A PhD student I am co-supervising (Abdirahman Sheik Hassan) has just published his first paper—a review on multi-rotor wind turbines.
To extract more and more energy from the wind, turbine blades are getting longer and longer. This scaling places significant challenges on the materials, manufacturing, testing, transportation, operation, and maintenance of the blades. With blades exceeding 100 m in length, glass-reinforced composites are increasingly being replaced with stiffer carbon fibre; the quality of resin infusion during manufacturing is increasingly difficult; and the transportation to the final site along roads is a major logistics operation.

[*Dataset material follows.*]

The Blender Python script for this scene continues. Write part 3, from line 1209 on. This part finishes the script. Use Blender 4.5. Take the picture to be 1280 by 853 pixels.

One possible solution out of this bottleneck is to locate multiple smaller rotors on a single supporting frame, a so-called multi-rotor system. Not only would this approach remove many of the challenges listed above around manufacturing and transportation, but it would theoretically allow the use of more sustainable bio-based composites whose inferior mechanical properties make them unsuitable for longer blades. In addition, analytical scaling arguments suggest that the cost of energy from multi-rotors decreases favourably with the number of rotors employed.
Our review paper summarises the literature on multi-rotors from the past decades including aerodynamics, materials, structures, design, control, sustainability, reliability, and
maintenance. The paper also highlights open questions around the environmental impact benefits of multi-rotors, the characterisation of rotor–rotor inter-
action effects, and the investigation of aerodynamic noise, amongst others.